None of this implies that Buddhists, or anyone else for that matter, should be in favour of an atomistic individualism. I discussed why here last year.

Saturday, March 20, 2010

Are Bhutanese people grossly happy?

Photo by Suzy Bates


Just about everyone who has heard of Bhutan would know that this tiny country – with population of about 800,000 in an area similar in size to Switzerland - has adopted Gross National Happiness as a national objective. The objective apparently has its origins in the 1970s in an assertion by the former king of Bhutan, Jigme Singye Wangchuck, that ‘Gross National Happiness is more important than Gross National Product’. Despite the origins of gross national happiness (GNH) in a play on words it is now recognized as an objective in Bhutan’s constitution.

I wrote a literature review article about GNH last year for Asian-Pacific Economic Literature (Vol 23 No 2).

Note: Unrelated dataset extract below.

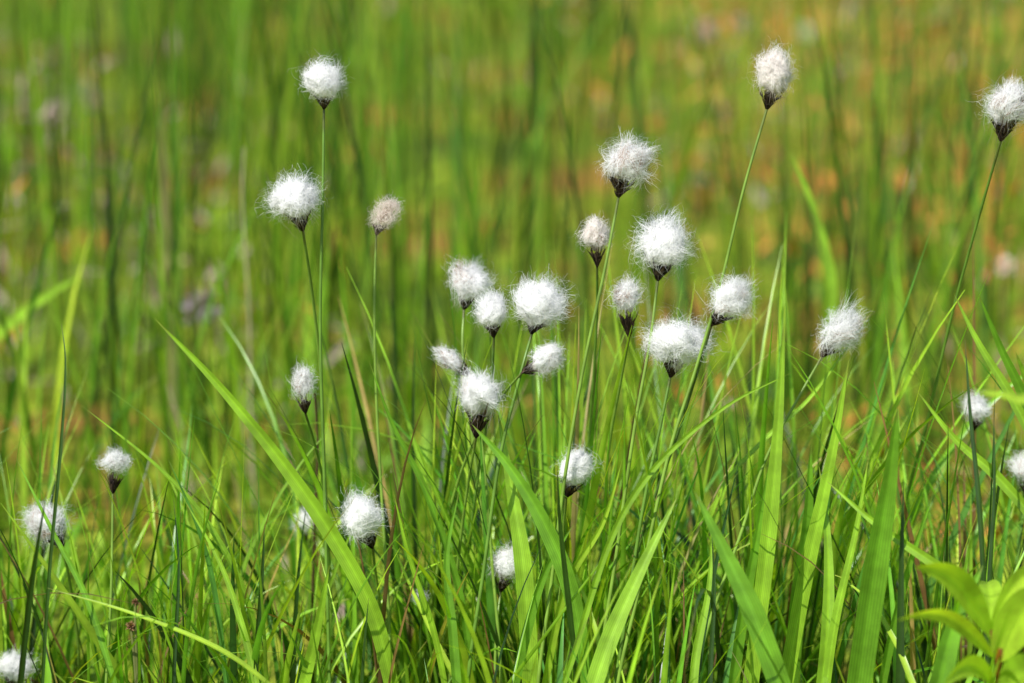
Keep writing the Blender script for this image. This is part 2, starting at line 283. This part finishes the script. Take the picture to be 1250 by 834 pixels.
# ------------------------------------------------------------ single broad blades
BR=(0.35,0.61,0.04); MD=(0.22,0.48,0.035); DK=(0.040,0.095,0.015); BL=(0.12,0.33,0.05); YL=(0.47,0.70,0.055)
blades=[
 ([(188,388),(265,468),(345,565),(410,660),(455,745),(480,840)],21,-0.05,BR,"long broad green grass blade arching outward"),
 ([(957,395),(950,520),(938,660),(915,850)],20,-0.05,BR,"upright broad green grass blade"),
 ([(1096,497),(1085,590),(1066,710),(1045,860)],32,-0.12,MD,"broad upright green blade with pointed tip"),
 ([(1036,440),(1015,560),(985,700),(955,860)],20,-0.04,BR,"upright bright green grass blade"),
 ([(848,600),(885,675),(922,755),(960,860)],28,-0.14,MD,"fresh green broad blade leaning over"),
 ([(1165,360),(1195,420),(1240,495),(1290,600)],12,-0.04,BR,"slim arching green grass blade"),
 ([(1194,358),(1222,425),(1255,500),(1290,640)],14,0.0,MD,"slim arching green grass blade"),
 ([(1120,478),(1165,535),(1220,585),(1280,660)],13,-0.05,BR,"slim arching green grass blade"),
 ([(1066,378),(1030,430),(985,490),(930,540),(880,600),(850,700)],6,0.04,BR,"thin arched blade crossing behind a cotton tuft"),
 ([(966,455),(885,497),(800,570),(745,660),(700,800)],8,-0.05,BR,"thin grass blade sweeping up at a slant"),
 ([(98,494),(190,568),(250,635),(300,730),(330,860)],9,-0.02,BR,"thin light green arching grass blade"),
 ([(1010,588),(1070,640),(1150,695),(1240,760)],13,-0.08,BR,"light green blade crossing other blades"),
 ([(58,718),(170,752),(280,800),(360,870)],8,-0.10,YL,"thin yellow-green blade bent low"),
 ([(450,440),(480,520),(520,600),(560,720),(580,850)],9,-0.02,MD,"thin arching green grass blade"),
 ([(826,608),(785,690),(745,780),(715,870)],23,-0.08,BR,"broad bright green blade"),
 ([(402,690),(388,765),(366,860)],15,-0.10,BR,"short broad bright green blade"),
 ([(576,518),(622,570),(665,640),(700,730),(720,860)],22,-0.04,MD,"broad green blade at the tussock"),
 ([(608,505),(625,600),(640,700),(650,860)],22,-0.0,BR,"broad green blade at the tussock"),
 ([(500,520),(540,620),(585,720),(620,860)],11,0.02,BR,"green blade at the tussock"),
 ([(700,640),(665,700),(640,780),(620,870)],14,-0.05,MD,"green blade at the tussock"),
 ([(990,540),(985,640),(972,740),(960,870)],24,0.0,MD,"upright green blade in a clump"),
 ([(1000,570),(1010,660),(1010,760),(1000,870)],16,-0.03,BR,"upright green blade in a clump"),
 ([(940,560),(925,650),(905,760),(890,870)],15,-0.05,MD,"upright green blade in a clump"),
 ([(870,640),(865,720),(850,800),(845,870)],11,-0.06,BR,"upright green blade in a clump"),
 ([(560,600),(545,680),(552,770),(560,870)],12,-0.06,MD,"green blade at the tussock"),
 ([(760,560),(735,640),(690,720),(660,860)],10,-0.05,YL,"light green blade at the tussock"),
 ([(480,600),(500,680),(530,770),(550,870)],9,-0.07,BR,"light green blade at the tussock"),
 ([(1060,560),(1045,650),(1020,760),(1005,870)],12,-0.06,BR,"upright green blade in a clump"),
 ([(1140,600),(1110,690),(1085,790),(1070,870)],13,-0.1,MD,"upright green blade in a clump"),
 ([(225,610),(270,690),(300,780),(320,870)],9,-0.06,BR,"light green slanting blade"),
 ([(20,560),(60,640),(110,740),(150,870)],8,-0.03,MD,"thin green slanting blade"),
 ([(1200,690),(1165,760),(1140,860)],30,-0.17,MD,"wide soft green blade close to the ground"),
 ([(75,395),(80,450),(73,560),(60,700),(50,860)],4.5,-0.05,(.06,.14,.02),"thin dark upright sedge blade"),
 ([(680,568),(684,640),(694,730),(710,870)],8,-0.10,DK,"dark upright sedge stalk"),
 ([(57,600),(45,670),(35,740),(22,860)],8,-0.15,DK,"dark slanting sedge blade"),
 ([(323,640),(320,700),(314,780),(310,870)],7,-0.08,DK,"dark upright sedge blade"),
 ([(212,610),(218,690),(214,780),(210,870)],5,-0.05,DK,"dark upright sedge blade"),
 ([(450,730),(445,790),(440,870)],5,-0.08,DK,"dark upright sedge blade"),
 ([(868,640),(872,720),(868,800),(866,870)],6,-0.09,DK,"dark upright sedge blade"),
 ([(1178,415),(1185,510),(1196,620),(1205,780)],7,-0.06,DK,"dark upright sedge blade"),
 ([(1213,500),(1214,600),(1208,720),(1205,860)],7,-0.08,DK,"dark upright sedge blade"),
 ([(205,560),(240,640),(262,720),(280,860)],7,-0.04,BL,"thin green sedge blade"),
 ([(962,178),(995,260),(1014,340),(1010,420),(1000,520)],15,0.45,BR,"soft arching light green blade"),
 ([(102,335),(60,360),(15,395),(-40,450)],16,0.55,BR,"soft light green blade leaning over"),
 ([(1240,430),(1262,500),(1280,640)],22,0.05,BR,"green blade at the edge of the clump"),
 ([(1190,478),(1240,487),(1300,520)],16,-0.3,YL,"blurred yellow-green blade tip"),
 ([(520,655),(500,730),(480,810),(470,870)],4,-0.08,(0.30,0.18,0.06),"dry brown grass stalk"),
]
guard=[]
for pts2,w,y,c,lab in blades:
    n=44; k=len(pts2); yo=R0.uniform(-.05,.03)
    pts=[site(px,py,y+yo*j/(k-1)) for j,(px,py) in enumerate(pts2)]; pts=to_ground(pts,0.6)
    P=catmull(pts,n); t=np.linspace(0,1,n); sc=(y-CY)/2.5
    W=w*MPX*sc*np.clip((t/0.38),0.0,1)**0.75*(1-0.35*np.clip((t-.6)/.4,0,1)); W[0]=0.0002
    T=norm(np.gradient(P,axis=0)); vd=norm(P-CP); S=norm(np.cross(T,vd)); Nn=np.cross(S,T)
    a=R0.uniform(-.5,.5)+np.linspace(0,R0.uniform(-.7,.7),n); S=S*np.cos(a)[:,None]+Nn*np.sin(a)[:,None]
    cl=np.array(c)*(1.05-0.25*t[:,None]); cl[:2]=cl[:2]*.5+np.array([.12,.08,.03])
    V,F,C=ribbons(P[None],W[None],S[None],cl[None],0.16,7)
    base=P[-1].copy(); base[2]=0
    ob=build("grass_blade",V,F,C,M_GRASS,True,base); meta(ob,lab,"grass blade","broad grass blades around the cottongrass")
    if y<0.2:
        for q in range(2,int(n*.85),3):
            a_,b_,_=proj(P[q]); guard.append((a_,b_,max(w*.45,5),np.linalg.norm(P[q]-CP)))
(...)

The article considers whether aggregate happiness is an appropriate policy objective and the advantages and disadvantages of various well-being indicators. (A policy brief summarising the article is available here; the final version of the article can be purchased here; and a draft is freely available here.) My conclusions, very briefly, were that it is possible to make sense of GNH as a policy objective if we think in terms of creating conditions in which individual strivings can succeed; that there are problems with happiness surveys and with composite measures of well-being (such as the human development index) as well as with GNP (and GDP). I acknowledged that the recently developed approach to GNH measurement in Bhutan is an impressive contribution, but my bottom line was that the best approach to well-being assessments is to gather together a suite of relevant indicators.

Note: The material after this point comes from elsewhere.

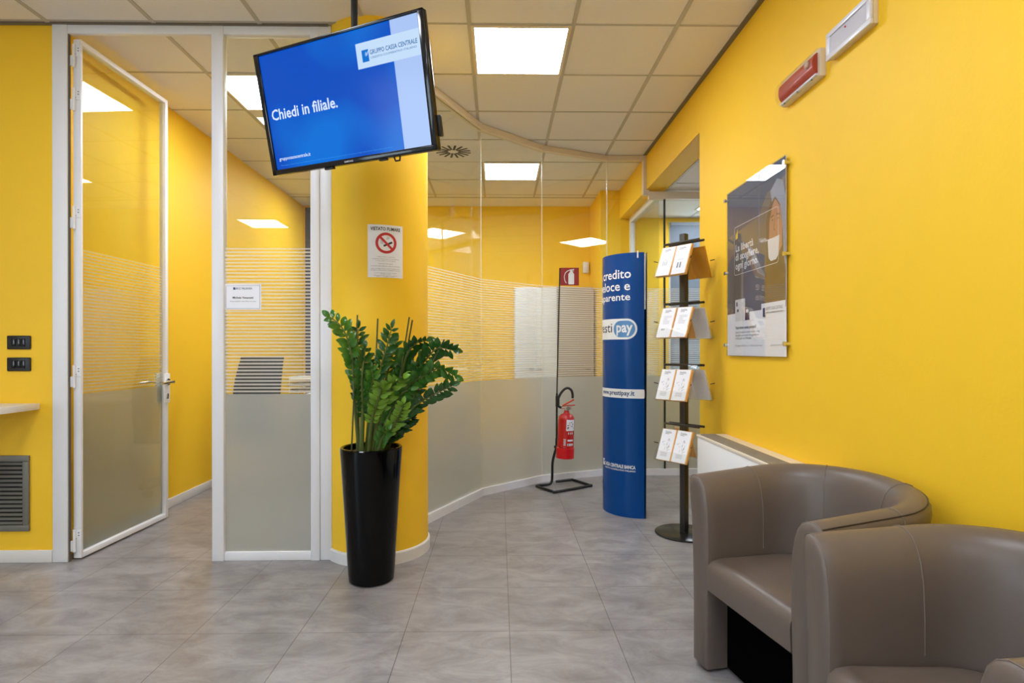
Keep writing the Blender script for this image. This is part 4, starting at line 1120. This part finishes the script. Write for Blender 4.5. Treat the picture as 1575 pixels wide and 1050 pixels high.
# ================================================================== ARMCHAIRS
RU, FRONT, ZS = .305, -.31, .735
def u_path(n_arc=36):
    out = []
    for k in range(9): out.append((Vector((FRONT + (0 - FRONT) * k / 8, -RU)), Vector((0, -1))))
    for k in range(1, n_arc):
        a_ = -PI / 2 + PI * k / n_arc; out.append((Vector((RU * math.cos(a_), RU * math.sin(a_))), Vector((math.cos(a_), math.sin(a_)))))
    for k in range(9): out.append((Vector((0 - (0 - FRONT) * k / 8, RU)), Vector((0, 1))))
    return out
SEC = [(.0, .012), (.0, .25), (.006, .45), (.016, .58), (.030, .655), (.036, .69), (.034, .712), (.022, .730), (.002, .738), (-.022, .736), (-.046, .724), (-.064, .702), (-.076, .67), (-.086, .62), (-.090, .54), (-.090, .45), (-.086, .30), (-.080, .012)]
def armchair(label, loc, rot):
    t = thing('armchair', label, 'armchair', loc, (0, 0, rot), group='taupe leather tub armchairs')
    path = u_path(); b = MB()
    cxs = sum(o for o, z in SEC) / len(SEC)
    def section(p, n_, shrink, push, dvec):
        vs_ = []
        for o, z in SEC:
            oo = cxs + (o - cxs) * shrink; zz = z if shrink == 1 else (.37 + (z - .37) * (1 - (1 - shrink) * .12))
            q = p + n_ * oo + dvec * push; vs_.append(b.bm.verts.new((q.x, q.y, zz)))
        return vs_
    rings = []
    f0 = Vector((-1, 0))
    p, n_ = path[0]
    for sh, pu in ((.45, .020), (.80, .014), (.95, .006)): rings.append(section(p, n_, sh, pu, f0))
    for p, n_ in path: rings.append(section(p, n_, 1, 0, f0))
    p, n_ = path[-1]
    for sh, pu in ((.95, .006), (.80, .014), (.45, .020)): rings.append(section(p, n_, sh, pu, f0))
    m_ = len(SEC)
    for A, B in zip(rings, rings[1:]):
        for j in range(m_): b.bm.faces.new((A[j], A[(j + 1) % m_], B[(j + 1) % m_], B[j]))
    b.bm.faces.new(rings[0]); b.bm.faces.new(rings[-1][::-1])
    b.build('shell', leather, t, smooth=60)
    # seat cushion
    b = MB(); ri = RU - .088
    def plan(ins, fr):
        out = [(fr, -(ri - ins)), ]
        out += [((ri - ins) * math.cos(-PI / 2 + PI * k / 24), (ri - ins) * math.sin(-PI / 2 + PI * k / 24)) for k in range(25)]
        out.append((fr, ri - ins)); return out
    lay = [(.004, FRONT + .010, .305), (.0, FRONT - .008, .317), (.0, FRONT - .012, .385), (.0, FRONT - .008, .405), (.004, FRONT + .012, .423), (.012, FRONT + .045, .434), (.03, FRONT + .09, .440), (.09, FRONT + .16, .443)]
    R2 = [[b.bm.verts.new((x, y, z + (.004 if False else 0))) for x, y in plan(i_, fr)] for i_, fr, z in lay]
    n_ = len(R2[0])
    for A, B in zip(R2, R2[1:]):
        for j in range(n_): b.bm.faces.new((A[j], A[(j + 1) % n_], B[(j + 1) % n_], B[j]))
    b.bm.faces.new(R2[0][::-1]); b.bm.faces.new(R2[-1])
    b.build('seat', leather, t, smooth=50)
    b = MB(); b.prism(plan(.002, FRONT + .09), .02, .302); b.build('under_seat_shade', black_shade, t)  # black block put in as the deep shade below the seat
    # seams
    P = u_path(36); idx = [8, 8 + 13, 8 + 25, 8 + 37]
    for k in idx:
        p, n2 = P[k]; pts = []
        for o, z in SEC[4:-2]: 
            q = p + n2 * (o + (.0008 if o > -.02 else -.0008)); pts.append((q.x, q.y, z + (.0008 if z > .72 else 0)))
        m = MB(); m.tube(pts, .0015, 6); m.build('stitching', thread, t)
    pts = [(p.x + n2.x * .0255, p.y + n2.y * .0255, .7265) for p, n2 in P]
    m = MB(); m.tube(pts, .0022, 6); m.build('piping', seam_dark, t)
    for sg in (-1, 1):
        pts = []
        for o, z in SEC[5:-1]: pts.append((FRONT - .004, sg * (RU + o * .97), z))
        m = MB(); m.tube(pts, .0014, 6); m.build('front_seam', thread, t)
    for sx, sy in ((FRONT + .03, -RU + .042), (FRONT + .03, RU - .042), (.22, -.16), (.22, .16)):
        m = MB(); m.cyl((sx, sy, 0), (sx, sy, .014), .018, n=14); m.build('foot', black_plastic, t)
    # overall proportions: shallower and wider than the U plan, rim rising to the back
    for ch in t.children:
        flat = ch.name.startswith('seat') or ch.name.startswith('under') or ch.name.startswith('foot')
        for v in ch.data.vertices:
            x_, y_, z_ = v.co
            x_ *= .842; y_ *= 1.041
            v.co = (x_, y_, z_ if flat else z_ * (.776 + .053 * (x_ - .3) / .6) / .738)
    return t
armchair('taupe leather tub armchair nearer the convector and leaflet stand', (1.080, 1.937, 0), .189)
armchair('taupe leather tub armchair cut off by the right edge of the photo', (1.075, 1.164, 0), -.038)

How is GNH measured in Bhutan? A few years ago the official answer was that happiness was measured by looking at the breadth of the smiles on the faces of the people. However a more quantitative and technical approach to measurement has recently been adopted. The underlying philosophy seems to be that a range of minimum conditions must be met before a person can be considered to be happy. The methodology involves attempting to measure the extent to which the attainments of members of the population approach a ‘sufficient level’ in nine dimensions: psychological well-being, time use, community vitality, diversity and resilience of cultural traditions, health, education, environment (perceptions and ecological knowledge), living standards and perceptions of governance. The methodology gives greater weight to large deficits in particular dimensions than to small deficits in several dimensions.

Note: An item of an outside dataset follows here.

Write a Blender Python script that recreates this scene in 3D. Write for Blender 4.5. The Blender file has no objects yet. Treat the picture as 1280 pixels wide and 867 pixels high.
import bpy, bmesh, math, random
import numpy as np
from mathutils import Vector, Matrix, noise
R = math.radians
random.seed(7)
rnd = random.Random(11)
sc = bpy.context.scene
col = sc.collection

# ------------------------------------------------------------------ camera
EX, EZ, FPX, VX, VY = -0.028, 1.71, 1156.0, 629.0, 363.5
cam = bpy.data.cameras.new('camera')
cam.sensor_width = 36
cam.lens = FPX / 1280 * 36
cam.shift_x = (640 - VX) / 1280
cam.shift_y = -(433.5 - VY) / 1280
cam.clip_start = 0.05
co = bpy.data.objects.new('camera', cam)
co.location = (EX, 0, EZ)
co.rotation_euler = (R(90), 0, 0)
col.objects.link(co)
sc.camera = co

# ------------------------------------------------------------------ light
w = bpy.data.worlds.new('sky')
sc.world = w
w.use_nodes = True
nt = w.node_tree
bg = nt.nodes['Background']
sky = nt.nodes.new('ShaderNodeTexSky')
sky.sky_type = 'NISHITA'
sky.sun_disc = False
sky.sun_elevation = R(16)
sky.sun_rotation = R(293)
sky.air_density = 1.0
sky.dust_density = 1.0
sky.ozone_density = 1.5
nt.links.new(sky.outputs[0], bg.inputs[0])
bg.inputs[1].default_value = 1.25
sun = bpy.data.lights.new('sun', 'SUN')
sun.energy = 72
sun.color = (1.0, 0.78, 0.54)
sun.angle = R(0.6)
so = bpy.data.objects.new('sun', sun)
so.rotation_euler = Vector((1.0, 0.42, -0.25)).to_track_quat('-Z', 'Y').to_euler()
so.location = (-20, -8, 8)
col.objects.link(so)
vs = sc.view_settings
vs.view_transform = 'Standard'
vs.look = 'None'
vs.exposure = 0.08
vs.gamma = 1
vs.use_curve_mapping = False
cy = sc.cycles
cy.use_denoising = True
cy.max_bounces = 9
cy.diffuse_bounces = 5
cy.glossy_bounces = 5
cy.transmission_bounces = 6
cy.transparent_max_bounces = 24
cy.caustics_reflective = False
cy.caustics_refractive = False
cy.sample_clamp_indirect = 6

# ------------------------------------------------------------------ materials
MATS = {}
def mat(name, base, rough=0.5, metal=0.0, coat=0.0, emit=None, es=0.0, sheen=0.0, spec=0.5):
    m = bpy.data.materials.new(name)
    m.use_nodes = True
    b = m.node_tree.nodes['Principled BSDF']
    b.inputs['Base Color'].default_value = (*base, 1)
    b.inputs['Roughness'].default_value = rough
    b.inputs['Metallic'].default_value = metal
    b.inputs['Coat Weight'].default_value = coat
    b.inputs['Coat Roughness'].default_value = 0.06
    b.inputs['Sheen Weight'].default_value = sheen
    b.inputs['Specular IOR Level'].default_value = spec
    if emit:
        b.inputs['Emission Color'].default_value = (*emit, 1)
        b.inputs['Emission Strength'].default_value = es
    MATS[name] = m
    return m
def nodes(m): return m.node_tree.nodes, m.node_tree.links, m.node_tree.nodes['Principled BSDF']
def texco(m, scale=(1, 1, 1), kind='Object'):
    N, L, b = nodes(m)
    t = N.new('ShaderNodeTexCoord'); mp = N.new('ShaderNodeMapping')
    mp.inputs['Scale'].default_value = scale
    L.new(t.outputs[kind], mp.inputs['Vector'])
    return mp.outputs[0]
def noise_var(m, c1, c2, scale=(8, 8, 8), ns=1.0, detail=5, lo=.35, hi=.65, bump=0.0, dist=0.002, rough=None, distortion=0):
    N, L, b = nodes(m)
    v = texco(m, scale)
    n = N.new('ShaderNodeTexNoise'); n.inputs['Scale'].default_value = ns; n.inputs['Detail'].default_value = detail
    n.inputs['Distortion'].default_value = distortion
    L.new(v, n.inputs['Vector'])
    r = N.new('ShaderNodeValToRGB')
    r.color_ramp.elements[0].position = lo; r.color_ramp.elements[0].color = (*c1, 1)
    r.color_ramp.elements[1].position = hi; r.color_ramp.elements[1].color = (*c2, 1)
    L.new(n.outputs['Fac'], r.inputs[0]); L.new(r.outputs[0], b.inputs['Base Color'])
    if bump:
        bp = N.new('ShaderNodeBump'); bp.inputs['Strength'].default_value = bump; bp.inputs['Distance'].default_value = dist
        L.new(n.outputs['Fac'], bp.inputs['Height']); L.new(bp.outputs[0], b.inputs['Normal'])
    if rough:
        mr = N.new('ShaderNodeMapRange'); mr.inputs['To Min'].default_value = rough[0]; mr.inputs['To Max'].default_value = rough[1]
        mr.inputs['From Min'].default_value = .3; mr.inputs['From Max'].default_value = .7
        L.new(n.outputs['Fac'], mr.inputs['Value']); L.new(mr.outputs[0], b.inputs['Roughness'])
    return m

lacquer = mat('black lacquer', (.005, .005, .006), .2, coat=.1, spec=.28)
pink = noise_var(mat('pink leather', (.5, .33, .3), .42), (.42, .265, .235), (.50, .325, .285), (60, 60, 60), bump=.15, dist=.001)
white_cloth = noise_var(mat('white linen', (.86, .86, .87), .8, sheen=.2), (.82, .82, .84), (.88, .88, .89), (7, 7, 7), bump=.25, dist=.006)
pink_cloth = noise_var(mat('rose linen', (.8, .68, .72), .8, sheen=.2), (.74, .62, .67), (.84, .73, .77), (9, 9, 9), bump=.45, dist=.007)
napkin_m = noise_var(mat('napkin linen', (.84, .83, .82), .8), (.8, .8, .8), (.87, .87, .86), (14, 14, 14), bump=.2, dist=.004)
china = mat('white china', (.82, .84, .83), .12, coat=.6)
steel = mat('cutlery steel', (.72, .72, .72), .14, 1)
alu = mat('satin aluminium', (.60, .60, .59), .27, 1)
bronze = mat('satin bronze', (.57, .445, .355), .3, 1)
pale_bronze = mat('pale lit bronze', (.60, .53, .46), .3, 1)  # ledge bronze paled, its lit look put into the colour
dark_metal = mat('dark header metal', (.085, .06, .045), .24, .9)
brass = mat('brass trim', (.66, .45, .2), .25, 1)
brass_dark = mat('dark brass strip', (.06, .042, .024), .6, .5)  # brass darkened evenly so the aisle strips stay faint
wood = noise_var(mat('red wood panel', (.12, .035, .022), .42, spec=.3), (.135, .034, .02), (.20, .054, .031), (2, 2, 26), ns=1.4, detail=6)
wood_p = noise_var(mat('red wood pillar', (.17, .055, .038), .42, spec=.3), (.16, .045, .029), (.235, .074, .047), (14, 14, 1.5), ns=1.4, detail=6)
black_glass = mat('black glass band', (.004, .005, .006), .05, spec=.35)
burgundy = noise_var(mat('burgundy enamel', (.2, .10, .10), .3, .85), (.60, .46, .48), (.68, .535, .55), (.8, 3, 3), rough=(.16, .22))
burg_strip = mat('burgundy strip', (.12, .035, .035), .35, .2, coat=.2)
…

So, how happy are the people of Bhutan? Unfortunately, since Bhutan is the only country attempting to measure GNH, we can’t use the GNH methodology to compare the well-being of people in Bhutan and other countries. The initial survey results enable comparisons to be made between people in different regions in Bhutan – which may be useful for policy purposes within Bhutan – but is not helpful in making international comparisons.

In any case, I think the best way to assess the well-being of the Bhutanese people is to use a suite of indicators to look at how they are faring by comparison with India, their big neighbour. For example:

• GDP per capita in 2007 was $US 4,837, 75% higher than in India;

• the growth rate of real per capita GDP was 7.9% per annum over the decade to 2007; that for India was 4.9% per annum;

• average life expectancy is only slightly higher than in India - 65.7 versus 63.4;

• adult literacy is lower than in India - 53% versus 66%;

• poverty rates are much lower in Bhutan than in India – 26% with daily income below $1.25 versus 42% for India;

• average life satisfaction in Bhutan (according to nef estimates) is about 11 per cent higher than in India.

It seems to me that even though the people of Bhutan have plenty to smile about there is still room for improvement in some aspects of their well-being e.g. health and education.